» Input records
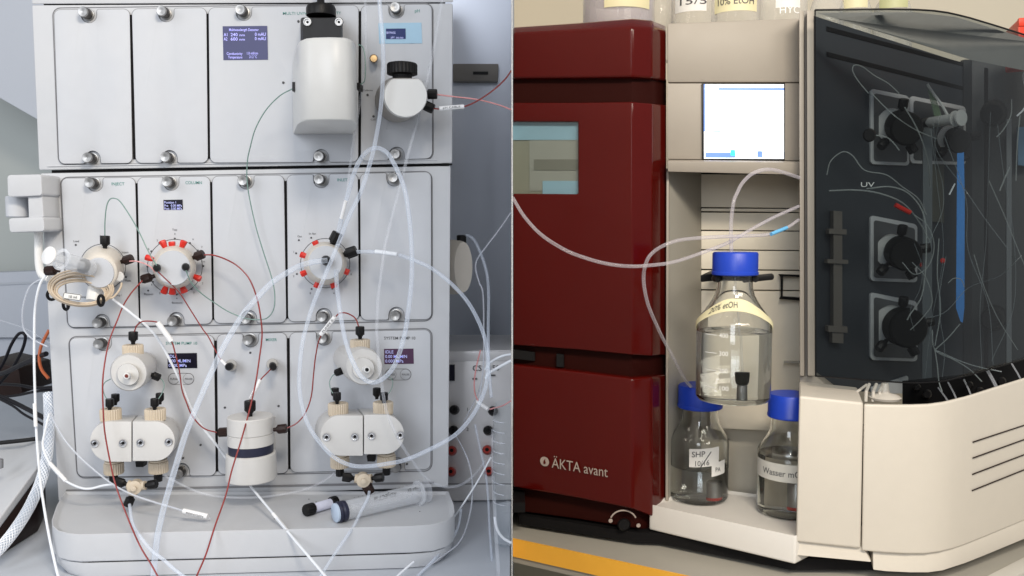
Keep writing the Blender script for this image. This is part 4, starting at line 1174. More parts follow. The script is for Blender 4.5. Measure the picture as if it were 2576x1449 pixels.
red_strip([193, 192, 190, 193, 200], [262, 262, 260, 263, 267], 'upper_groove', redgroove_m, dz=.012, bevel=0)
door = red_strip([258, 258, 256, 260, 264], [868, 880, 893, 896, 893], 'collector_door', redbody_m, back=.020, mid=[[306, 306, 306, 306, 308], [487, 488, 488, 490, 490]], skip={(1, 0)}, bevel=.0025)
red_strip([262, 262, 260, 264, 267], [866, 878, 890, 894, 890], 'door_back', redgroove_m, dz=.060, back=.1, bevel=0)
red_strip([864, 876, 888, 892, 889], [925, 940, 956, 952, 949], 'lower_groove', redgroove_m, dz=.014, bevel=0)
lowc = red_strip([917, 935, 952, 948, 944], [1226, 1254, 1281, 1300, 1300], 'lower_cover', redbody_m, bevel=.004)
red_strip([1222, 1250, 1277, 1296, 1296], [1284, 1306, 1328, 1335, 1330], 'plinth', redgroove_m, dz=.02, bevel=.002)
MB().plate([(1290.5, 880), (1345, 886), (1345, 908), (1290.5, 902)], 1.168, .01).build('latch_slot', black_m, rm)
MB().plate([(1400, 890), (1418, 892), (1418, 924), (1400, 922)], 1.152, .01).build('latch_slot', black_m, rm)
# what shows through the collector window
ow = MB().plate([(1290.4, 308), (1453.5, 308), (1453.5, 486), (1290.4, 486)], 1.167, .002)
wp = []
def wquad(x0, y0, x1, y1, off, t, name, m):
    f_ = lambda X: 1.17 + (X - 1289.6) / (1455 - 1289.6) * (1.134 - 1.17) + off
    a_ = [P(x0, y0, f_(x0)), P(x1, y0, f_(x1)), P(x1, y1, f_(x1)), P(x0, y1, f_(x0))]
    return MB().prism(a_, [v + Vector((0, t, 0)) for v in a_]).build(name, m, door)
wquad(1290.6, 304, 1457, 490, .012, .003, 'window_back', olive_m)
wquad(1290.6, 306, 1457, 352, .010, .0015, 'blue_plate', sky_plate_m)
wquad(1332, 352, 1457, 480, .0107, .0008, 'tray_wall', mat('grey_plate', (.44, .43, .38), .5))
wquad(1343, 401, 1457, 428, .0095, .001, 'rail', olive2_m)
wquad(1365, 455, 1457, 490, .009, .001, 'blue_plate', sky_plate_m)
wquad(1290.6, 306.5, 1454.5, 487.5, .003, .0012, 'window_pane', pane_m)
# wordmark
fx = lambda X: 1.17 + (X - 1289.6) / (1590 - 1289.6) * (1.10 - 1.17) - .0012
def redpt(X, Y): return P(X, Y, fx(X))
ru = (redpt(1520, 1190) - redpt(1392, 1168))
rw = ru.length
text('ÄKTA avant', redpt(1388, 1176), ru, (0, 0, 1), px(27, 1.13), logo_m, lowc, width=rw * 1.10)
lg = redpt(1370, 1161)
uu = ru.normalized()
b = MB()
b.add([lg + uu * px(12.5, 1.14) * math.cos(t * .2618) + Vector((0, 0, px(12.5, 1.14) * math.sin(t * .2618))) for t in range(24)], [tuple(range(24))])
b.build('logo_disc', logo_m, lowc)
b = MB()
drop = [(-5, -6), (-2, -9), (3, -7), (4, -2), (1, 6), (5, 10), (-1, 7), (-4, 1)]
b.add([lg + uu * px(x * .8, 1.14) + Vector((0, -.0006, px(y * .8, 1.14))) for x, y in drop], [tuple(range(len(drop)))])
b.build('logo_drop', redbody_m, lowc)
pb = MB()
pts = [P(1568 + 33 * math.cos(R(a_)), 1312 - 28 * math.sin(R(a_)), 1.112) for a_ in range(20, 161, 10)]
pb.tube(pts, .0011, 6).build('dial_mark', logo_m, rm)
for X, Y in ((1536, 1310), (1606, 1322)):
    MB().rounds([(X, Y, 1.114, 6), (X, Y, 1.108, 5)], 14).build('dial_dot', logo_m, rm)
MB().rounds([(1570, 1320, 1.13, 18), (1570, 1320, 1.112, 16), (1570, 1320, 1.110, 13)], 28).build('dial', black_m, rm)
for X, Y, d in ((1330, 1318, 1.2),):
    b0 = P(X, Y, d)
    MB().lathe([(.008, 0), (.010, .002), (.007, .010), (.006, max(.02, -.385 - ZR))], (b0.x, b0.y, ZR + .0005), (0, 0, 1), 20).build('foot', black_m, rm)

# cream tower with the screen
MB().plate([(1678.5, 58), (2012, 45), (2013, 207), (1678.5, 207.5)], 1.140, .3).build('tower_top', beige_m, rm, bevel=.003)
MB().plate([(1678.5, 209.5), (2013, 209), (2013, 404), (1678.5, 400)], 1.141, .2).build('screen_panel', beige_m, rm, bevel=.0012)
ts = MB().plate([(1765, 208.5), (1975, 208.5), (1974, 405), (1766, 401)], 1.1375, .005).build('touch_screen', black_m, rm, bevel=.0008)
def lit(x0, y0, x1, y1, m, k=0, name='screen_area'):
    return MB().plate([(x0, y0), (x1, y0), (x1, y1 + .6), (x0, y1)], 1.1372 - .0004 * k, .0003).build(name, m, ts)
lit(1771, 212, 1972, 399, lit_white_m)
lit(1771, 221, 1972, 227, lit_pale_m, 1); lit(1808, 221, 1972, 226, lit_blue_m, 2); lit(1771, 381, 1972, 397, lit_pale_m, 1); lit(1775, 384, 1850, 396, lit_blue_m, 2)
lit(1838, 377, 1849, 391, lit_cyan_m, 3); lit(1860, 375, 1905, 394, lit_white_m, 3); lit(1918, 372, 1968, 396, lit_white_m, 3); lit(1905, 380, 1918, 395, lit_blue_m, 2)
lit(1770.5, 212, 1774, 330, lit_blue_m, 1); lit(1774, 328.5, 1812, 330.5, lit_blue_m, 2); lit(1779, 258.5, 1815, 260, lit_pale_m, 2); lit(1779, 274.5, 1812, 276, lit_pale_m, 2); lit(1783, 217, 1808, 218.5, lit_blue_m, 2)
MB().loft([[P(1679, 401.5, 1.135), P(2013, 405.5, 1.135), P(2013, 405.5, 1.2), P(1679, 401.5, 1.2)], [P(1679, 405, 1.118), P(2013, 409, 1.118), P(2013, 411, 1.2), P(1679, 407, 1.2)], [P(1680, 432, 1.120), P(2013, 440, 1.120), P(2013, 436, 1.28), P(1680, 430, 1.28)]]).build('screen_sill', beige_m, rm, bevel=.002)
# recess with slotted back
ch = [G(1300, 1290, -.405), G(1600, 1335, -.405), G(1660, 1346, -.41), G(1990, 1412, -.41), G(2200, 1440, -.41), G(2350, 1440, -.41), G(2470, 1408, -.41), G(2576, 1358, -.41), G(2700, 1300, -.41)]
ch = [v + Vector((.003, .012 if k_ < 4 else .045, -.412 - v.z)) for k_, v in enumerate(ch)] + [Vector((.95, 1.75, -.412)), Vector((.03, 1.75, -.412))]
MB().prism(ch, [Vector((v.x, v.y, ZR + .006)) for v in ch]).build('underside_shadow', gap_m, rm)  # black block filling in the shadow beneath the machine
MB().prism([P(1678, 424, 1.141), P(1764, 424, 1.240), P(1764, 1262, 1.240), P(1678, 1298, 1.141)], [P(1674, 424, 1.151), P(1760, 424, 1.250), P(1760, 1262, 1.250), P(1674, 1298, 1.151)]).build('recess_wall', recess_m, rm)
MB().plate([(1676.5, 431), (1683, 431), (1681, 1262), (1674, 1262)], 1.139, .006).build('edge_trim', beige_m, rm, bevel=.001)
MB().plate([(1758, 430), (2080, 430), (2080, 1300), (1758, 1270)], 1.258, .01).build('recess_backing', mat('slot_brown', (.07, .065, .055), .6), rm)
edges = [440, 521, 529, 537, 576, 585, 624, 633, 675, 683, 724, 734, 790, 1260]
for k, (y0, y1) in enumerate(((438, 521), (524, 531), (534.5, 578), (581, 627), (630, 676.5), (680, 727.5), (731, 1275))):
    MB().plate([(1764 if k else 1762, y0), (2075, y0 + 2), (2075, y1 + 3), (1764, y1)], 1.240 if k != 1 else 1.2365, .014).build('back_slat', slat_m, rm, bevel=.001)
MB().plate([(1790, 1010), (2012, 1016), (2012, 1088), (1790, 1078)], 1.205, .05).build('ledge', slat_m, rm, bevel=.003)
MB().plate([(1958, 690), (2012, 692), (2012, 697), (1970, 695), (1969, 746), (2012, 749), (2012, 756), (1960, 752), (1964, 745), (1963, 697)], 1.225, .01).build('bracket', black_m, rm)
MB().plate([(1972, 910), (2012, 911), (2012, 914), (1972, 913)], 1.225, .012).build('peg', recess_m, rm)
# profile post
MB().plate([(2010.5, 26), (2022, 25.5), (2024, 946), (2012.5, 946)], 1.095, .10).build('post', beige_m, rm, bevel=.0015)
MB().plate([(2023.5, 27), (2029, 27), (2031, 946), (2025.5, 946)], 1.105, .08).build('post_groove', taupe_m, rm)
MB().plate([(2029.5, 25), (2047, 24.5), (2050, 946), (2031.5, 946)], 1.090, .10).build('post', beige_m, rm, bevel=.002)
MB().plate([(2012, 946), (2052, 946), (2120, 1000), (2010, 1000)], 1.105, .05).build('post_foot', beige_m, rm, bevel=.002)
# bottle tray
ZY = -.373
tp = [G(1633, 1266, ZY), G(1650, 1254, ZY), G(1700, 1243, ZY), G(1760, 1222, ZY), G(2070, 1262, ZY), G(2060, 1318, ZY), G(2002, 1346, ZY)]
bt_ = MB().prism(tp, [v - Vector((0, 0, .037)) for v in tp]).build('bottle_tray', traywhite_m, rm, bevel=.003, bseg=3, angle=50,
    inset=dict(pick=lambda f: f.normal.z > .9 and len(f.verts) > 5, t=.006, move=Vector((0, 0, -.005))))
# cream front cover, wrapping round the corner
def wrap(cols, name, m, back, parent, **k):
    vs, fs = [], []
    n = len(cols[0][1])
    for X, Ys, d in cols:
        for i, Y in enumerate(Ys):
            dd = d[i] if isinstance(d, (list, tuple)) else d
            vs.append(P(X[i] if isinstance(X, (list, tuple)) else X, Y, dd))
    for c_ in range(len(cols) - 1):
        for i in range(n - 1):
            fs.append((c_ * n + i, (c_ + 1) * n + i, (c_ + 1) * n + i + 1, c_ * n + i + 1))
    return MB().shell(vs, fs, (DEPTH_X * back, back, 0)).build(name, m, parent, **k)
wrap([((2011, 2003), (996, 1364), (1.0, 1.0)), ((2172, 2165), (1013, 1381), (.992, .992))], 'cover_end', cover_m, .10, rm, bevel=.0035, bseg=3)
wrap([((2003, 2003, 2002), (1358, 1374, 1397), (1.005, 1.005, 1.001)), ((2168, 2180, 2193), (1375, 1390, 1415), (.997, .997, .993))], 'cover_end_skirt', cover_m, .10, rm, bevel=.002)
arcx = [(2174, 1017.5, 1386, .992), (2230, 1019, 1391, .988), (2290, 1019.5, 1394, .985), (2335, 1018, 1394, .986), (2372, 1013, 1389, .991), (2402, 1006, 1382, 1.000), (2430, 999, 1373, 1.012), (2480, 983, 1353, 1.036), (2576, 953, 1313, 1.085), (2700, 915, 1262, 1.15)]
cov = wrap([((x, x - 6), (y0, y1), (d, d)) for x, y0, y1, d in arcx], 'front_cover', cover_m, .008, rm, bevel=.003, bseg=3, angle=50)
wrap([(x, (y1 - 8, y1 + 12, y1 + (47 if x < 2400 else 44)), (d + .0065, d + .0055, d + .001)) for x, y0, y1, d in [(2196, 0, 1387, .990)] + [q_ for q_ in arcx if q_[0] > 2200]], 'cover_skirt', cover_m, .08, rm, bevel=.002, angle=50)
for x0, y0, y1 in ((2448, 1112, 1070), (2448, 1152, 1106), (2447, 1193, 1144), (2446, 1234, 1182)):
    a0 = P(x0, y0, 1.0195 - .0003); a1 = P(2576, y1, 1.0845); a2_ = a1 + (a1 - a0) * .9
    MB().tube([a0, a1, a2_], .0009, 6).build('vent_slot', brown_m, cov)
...
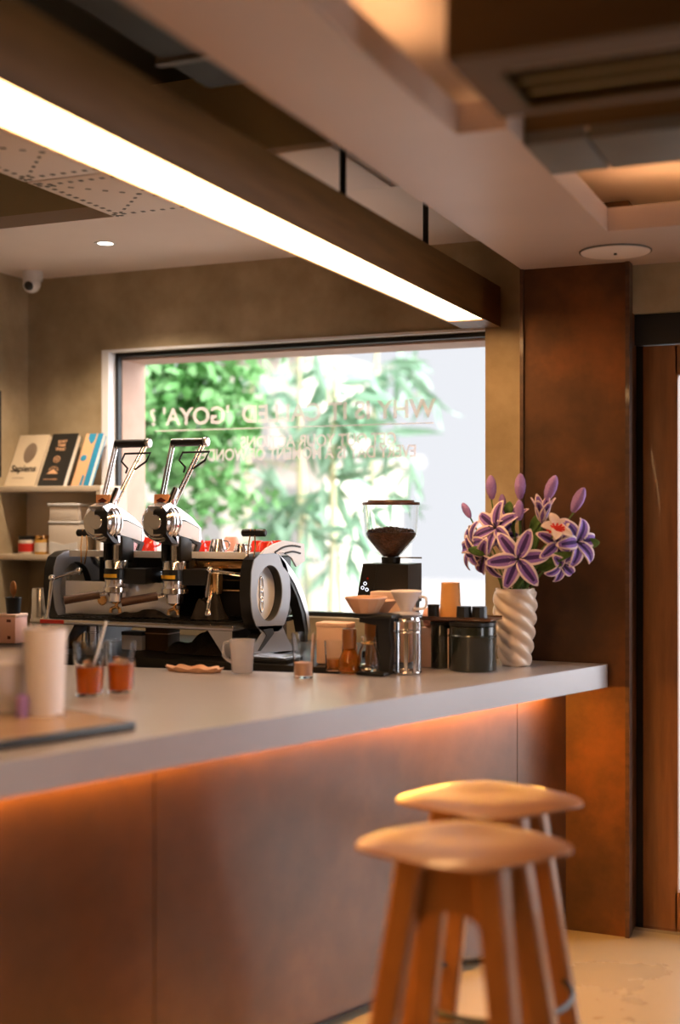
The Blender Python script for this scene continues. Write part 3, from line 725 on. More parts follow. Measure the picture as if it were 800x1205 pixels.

» Exercise goal
Copy out exactly the lines running from the one with "beige_m, rm, bevel=.0015)" to the one with "1.105, .08).build('post_groove', taupe_m, rm)", including both ends, and nothing more.

» Written answer
MB().plate([(2010.5, 26), (2022, 25.5), (2024, 946), (2012.5, 946)], 1.095, .10).build('post', beige_m, rm, bevel=.0015)
MB().plate([(2023.5, 27), (2029, 27), (2031, 946), (2025.5, 946)], 1.105, .08).build('post_groove', taupe_m, rm)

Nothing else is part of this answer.